### AIM OF THE TASK
Below are the records; pull every line that includes "Blender".

Saved entries
========================================
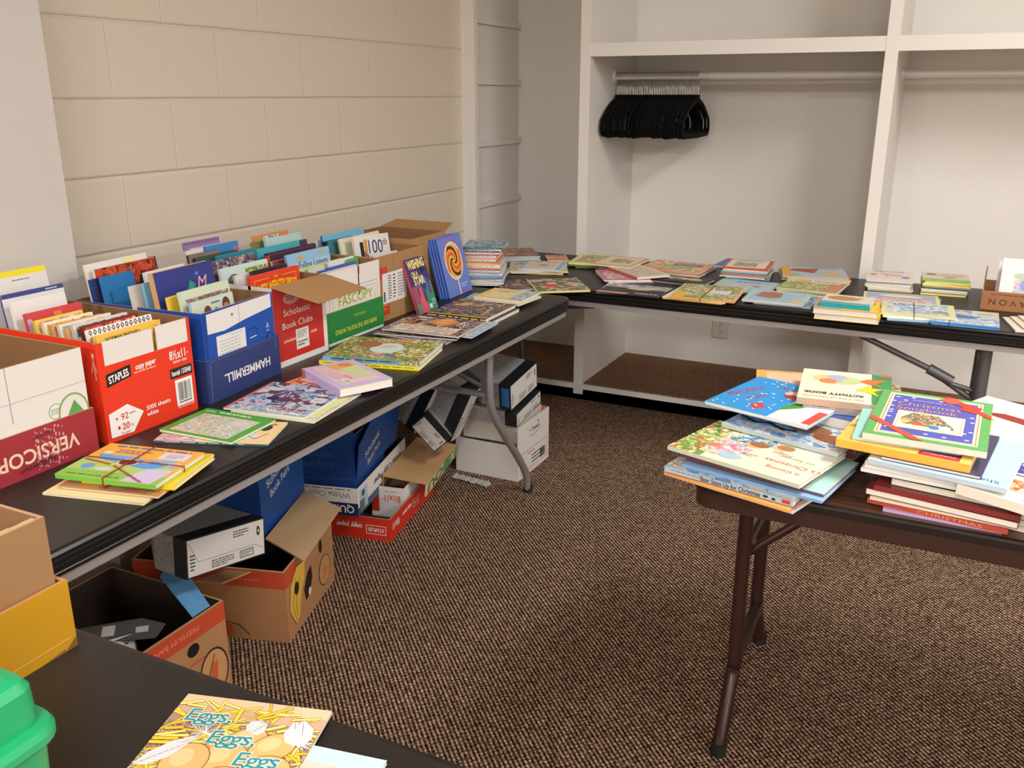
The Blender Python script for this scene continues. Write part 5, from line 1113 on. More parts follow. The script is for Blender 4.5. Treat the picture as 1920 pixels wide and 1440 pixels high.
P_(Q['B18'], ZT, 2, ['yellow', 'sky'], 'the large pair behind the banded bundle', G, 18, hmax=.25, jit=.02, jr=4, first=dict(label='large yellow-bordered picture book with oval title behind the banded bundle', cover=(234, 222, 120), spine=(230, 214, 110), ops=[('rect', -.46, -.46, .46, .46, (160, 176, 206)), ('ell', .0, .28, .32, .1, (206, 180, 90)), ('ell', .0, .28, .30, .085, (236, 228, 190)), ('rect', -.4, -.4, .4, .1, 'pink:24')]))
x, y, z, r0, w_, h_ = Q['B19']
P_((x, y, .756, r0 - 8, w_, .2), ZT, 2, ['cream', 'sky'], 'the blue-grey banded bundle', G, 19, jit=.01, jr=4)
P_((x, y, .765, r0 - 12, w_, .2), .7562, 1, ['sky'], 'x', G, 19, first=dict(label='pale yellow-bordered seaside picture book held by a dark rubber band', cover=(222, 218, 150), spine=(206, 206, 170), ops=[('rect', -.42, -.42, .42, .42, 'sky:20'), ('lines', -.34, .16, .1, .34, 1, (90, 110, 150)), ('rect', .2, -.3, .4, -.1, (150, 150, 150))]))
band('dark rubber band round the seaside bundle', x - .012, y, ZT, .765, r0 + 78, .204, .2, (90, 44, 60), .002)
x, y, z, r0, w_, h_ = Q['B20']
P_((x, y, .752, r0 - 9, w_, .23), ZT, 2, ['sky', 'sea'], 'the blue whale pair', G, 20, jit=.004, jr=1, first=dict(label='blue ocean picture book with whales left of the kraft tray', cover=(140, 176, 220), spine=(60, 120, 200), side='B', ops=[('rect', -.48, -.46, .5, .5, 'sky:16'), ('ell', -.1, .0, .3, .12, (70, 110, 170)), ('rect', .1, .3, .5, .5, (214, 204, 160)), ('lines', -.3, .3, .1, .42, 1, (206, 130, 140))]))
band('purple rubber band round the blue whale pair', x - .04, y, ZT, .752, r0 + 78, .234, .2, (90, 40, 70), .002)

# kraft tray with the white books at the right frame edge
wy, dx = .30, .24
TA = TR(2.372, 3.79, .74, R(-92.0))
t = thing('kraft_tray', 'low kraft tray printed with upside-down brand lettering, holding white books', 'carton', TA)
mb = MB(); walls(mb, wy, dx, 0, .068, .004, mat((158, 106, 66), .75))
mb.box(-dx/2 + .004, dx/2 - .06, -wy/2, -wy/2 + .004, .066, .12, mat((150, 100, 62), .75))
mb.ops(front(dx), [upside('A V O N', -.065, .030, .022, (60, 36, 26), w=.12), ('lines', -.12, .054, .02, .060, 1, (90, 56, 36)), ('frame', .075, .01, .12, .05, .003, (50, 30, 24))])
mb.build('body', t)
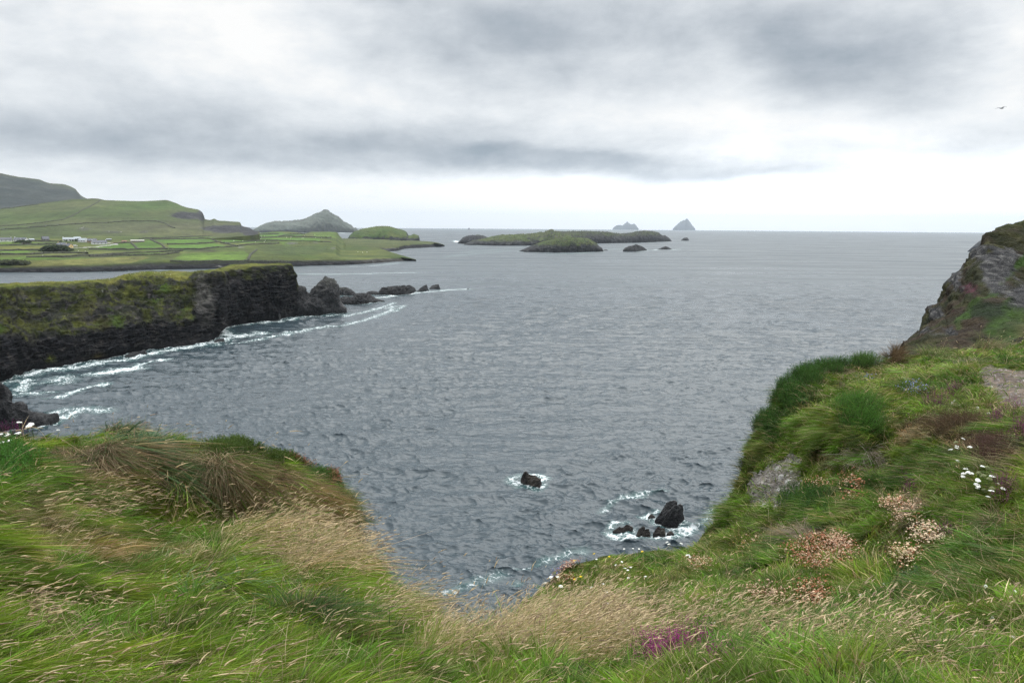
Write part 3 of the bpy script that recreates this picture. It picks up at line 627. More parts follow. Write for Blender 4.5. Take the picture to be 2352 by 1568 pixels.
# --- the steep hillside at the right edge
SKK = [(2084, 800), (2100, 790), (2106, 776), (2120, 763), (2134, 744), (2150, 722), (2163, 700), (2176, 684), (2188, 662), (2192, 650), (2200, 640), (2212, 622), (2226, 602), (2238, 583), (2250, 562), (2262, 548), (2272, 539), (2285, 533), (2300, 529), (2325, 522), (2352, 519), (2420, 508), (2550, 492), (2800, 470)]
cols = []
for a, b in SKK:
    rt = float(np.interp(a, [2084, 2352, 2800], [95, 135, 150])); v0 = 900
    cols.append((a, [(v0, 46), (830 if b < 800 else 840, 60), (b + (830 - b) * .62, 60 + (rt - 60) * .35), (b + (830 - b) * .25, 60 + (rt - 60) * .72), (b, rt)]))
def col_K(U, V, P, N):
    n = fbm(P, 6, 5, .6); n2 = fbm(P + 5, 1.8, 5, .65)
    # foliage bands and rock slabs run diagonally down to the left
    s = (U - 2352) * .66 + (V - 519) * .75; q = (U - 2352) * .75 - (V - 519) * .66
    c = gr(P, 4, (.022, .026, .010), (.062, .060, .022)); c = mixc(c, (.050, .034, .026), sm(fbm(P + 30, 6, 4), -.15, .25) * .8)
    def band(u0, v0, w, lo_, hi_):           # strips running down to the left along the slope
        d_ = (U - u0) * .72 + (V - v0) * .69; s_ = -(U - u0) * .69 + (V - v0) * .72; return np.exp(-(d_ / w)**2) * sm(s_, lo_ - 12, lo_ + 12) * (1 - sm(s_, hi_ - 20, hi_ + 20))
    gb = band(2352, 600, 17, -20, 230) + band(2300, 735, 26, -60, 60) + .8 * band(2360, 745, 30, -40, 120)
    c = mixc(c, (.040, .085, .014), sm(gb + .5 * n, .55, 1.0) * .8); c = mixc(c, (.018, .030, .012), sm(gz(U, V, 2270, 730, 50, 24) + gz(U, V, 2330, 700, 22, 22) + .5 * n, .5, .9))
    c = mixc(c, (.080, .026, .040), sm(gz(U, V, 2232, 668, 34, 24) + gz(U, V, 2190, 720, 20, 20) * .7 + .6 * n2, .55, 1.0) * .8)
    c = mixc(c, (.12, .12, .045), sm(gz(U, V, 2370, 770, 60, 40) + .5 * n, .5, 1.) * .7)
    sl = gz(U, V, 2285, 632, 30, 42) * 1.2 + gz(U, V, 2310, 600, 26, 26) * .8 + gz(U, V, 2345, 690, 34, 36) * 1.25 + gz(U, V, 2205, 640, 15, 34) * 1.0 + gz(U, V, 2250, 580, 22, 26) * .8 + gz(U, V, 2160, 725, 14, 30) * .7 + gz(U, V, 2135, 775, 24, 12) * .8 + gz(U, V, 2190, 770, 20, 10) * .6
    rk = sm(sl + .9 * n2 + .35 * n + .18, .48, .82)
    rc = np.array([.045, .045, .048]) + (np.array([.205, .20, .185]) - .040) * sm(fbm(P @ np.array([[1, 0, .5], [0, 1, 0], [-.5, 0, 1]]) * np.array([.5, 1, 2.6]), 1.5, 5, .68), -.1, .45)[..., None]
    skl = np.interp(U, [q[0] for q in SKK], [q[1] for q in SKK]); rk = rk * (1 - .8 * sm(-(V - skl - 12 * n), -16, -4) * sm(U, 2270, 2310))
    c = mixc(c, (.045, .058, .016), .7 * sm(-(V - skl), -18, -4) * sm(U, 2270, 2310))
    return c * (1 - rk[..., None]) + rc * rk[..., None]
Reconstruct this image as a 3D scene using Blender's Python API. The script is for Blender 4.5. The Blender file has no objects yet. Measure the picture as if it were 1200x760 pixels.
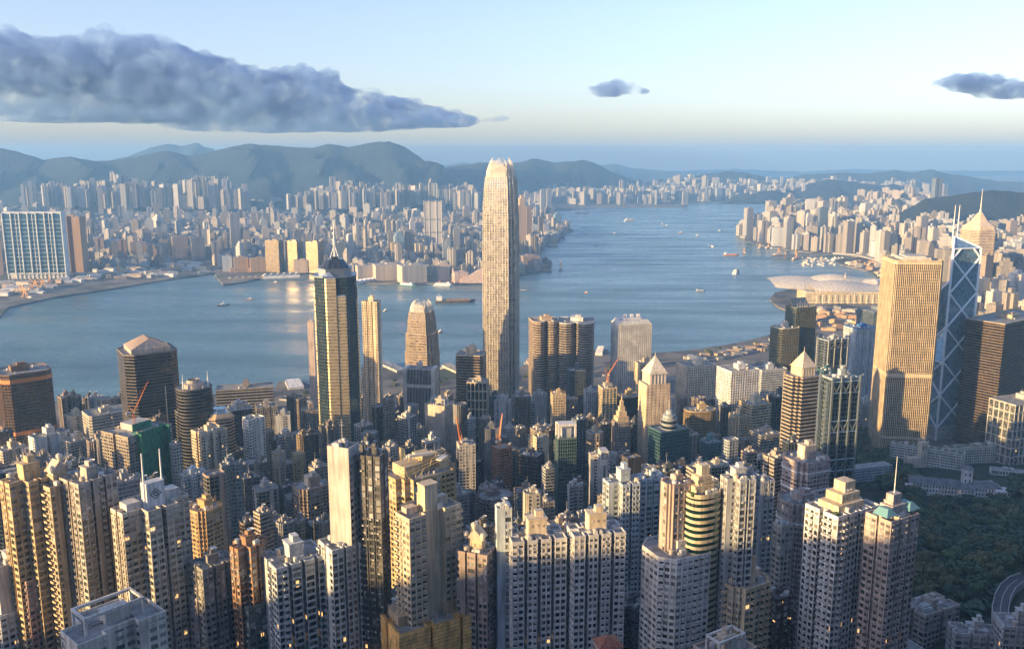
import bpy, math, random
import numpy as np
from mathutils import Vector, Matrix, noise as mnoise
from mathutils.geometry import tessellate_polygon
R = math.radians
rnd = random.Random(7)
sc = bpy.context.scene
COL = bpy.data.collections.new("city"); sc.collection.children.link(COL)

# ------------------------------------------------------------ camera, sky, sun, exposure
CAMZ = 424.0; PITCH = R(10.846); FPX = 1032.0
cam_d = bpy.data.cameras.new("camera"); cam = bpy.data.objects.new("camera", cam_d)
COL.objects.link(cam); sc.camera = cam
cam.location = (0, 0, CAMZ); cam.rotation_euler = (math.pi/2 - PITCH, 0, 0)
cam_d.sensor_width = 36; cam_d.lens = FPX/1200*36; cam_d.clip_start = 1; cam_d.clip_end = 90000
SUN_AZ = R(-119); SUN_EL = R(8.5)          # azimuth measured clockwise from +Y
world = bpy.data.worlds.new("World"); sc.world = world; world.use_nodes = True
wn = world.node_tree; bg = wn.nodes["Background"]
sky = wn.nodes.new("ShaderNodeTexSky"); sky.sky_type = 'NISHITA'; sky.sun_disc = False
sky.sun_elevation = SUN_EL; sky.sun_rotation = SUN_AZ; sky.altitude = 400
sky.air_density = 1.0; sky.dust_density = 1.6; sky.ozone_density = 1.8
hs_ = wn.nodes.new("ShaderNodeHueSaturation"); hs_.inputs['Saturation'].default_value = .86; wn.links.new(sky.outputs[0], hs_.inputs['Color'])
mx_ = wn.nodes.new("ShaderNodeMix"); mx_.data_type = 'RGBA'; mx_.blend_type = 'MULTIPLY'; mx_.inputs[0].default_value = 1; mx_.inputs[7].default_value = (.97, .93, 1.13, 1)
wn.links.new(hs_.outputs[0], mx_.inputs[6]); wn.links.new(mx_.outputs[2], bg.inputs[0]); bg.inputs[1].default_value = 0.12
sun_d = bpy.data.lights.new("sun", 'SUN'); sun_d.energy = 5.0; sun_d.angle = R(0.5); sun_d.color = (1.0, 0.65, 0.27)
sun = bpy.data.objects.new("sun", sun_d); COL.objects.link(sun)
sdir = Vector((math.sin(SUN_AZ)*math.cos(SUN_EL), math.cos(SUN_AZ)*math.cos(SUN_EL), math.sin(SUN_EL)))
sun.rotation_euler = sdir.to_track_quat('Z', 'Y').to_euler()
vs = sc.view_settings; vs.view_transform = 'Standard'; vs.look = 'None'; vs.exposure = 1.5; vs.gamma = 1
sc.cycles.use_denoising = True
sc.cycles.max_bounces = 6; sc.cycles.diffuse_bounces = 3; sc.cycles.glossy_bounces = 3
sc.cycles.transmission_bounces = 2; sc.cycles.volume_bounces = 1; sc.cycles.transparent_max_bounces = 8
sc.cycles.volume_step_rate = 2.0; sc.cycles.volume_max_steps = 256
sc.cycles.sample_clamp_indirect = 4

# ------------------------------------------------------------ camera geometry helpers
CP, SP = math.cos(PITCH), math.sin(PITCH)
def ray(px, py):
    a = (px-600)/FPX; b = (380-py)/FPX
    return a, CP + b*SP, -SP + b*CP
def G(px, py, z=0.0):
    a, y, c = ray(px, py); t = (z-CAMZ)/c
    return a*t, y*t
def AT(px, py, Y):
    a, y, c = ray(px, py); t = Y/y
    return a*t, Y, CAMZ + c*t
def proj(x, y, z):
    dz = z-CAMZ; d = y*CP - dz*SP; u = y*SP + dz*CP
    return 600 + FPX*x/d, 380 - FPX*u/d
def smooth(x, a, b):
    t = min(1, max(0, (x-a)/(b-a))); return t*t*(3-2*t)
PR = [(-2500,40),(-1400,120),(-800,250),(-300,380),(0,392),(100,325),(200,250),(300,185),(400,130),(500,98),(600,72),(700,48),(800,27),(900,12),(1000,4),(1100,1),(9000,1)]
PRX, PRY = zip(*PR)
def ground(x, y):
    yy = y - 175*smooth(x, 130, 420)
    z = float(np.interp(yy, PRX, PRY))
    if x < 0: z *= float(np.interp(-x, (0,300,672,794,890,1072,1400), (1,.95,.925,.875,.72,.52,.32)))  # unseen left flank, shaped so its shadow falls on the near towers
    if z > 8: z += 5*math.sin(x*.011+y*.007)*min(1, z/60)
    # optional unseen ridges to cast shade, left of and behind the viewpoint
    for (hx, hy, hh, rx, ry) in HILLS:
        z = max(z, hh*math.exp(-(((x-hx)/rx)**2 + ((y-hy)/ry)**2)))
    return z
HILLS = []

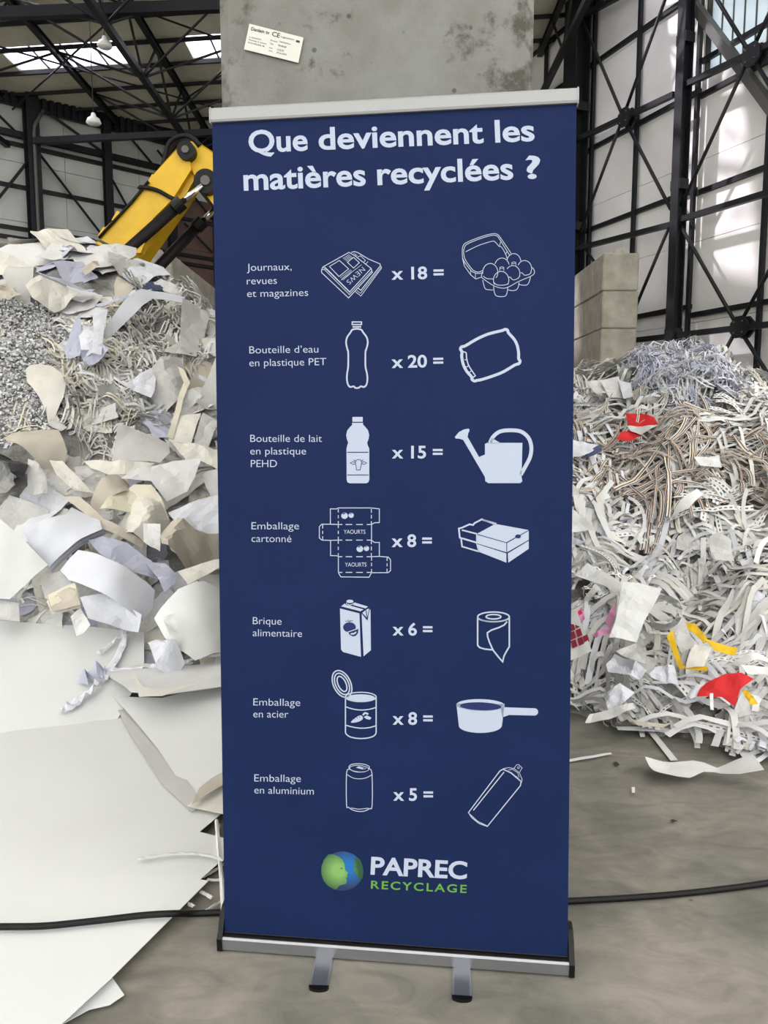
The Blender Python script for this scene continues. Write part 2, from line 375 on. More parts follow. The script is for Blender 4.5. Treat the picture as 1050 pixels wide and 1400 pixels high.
========================================
### RIGHT ANSWER
The Blender Python script for this scene continues. Write part 5, from line 1113 on. More parts follow. The script is for Blender 4.5. Treat the picture as 1920 pixels wide and 1440 pixels high.
Write part 3 of the bpy script that recreates this picture. It picks up at line 627. More parts follow. Write for Blender 4.5. Take the picture to be 2352 by 1568 pixels.
Reconstruct this image as a 3D scene using Blender's Python API. The script is for Blender 4.5. The Blender file has no objects yet. Measure the picture as if it were 1200x760 pixels.
The Blender Python script for this scene continues. Write part 2, from line 375 on. More parts follow. The script is for Blender 4.5. Treat the picture as 1050 pixels wide and 1400 pixels high.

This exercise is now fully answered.